In Alice’s cam world her word is her bond. Her viewers trust her and Alice knows that to challenge fake Lola and win is to prove to them she’s a fake. Alice creates a phony screen name and asks faux-Lola to play Monkey-See-Monkey-Do. Of course, this is a horror film so the tasks aren’t as innocent. Alice slams her face down hard on her vanity, breaking her nose. When faux-Lola tries to repeat the act she can’t, her nose doesn’t break because she isn’t real. The prize for winning the game? Lola’s account information. She surrenders the password allowing Alice to login and delete the account.

You might assume that Alice would learn the error of her ways and seek alternative employment opportunities post cam-career but you’d be wrong. This film doesn’t bend its female lead to the expectations of society. This is a movie where the woman challenges the assumed roles of hero and victim. Alice comes back stronger. She returns to the job she loved. A job she was good at. A job where she played an online character and made a living doing it.

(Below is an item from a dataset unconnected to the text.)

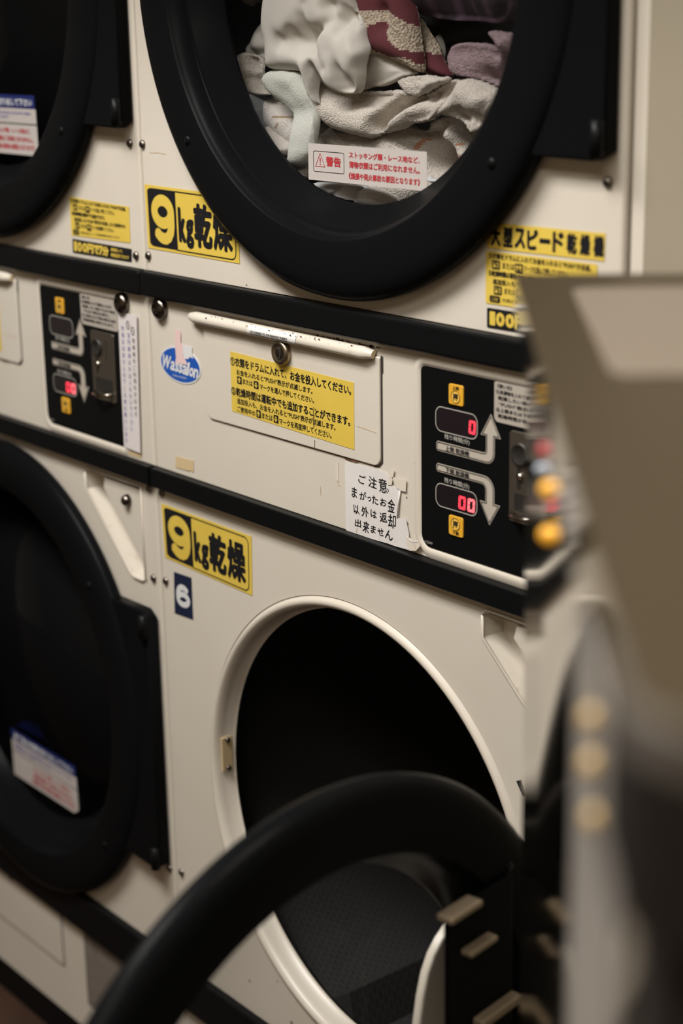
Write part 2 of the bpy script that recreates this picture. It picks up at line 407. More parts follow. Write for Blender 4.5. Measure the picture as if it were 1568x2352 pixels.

Mazzei wraps up her film with Alice’s enemies slighted, her foes defeated. The antagonist Alice takes down is a glitched version of herself and to destroy it she’s got to use her own line of defenses. Her pride in her job and her unwillingness to give up everything she’s worked for prove to be essential to her success. She fights for her place in the camworld. In the end Alice levels up, unlocking an even more powerful self with new tools at her disposal. The final scene is of Alice in her cam room, blue instead of pink, tugging her long blonde wig into place. Her new name? Evebot. The first woman.

The first time I watched “Cam” it blew me away because of how self aware it is. Mazzei never shies away from the reality of sex work. It’s long hours. It’s not always glamorous. It can be dangerous. The second time I liked it even more. Mazzei’s is a screenplay for sex workers by a sex worker and it sets a new standard for the way we think about the world’s oldest profession.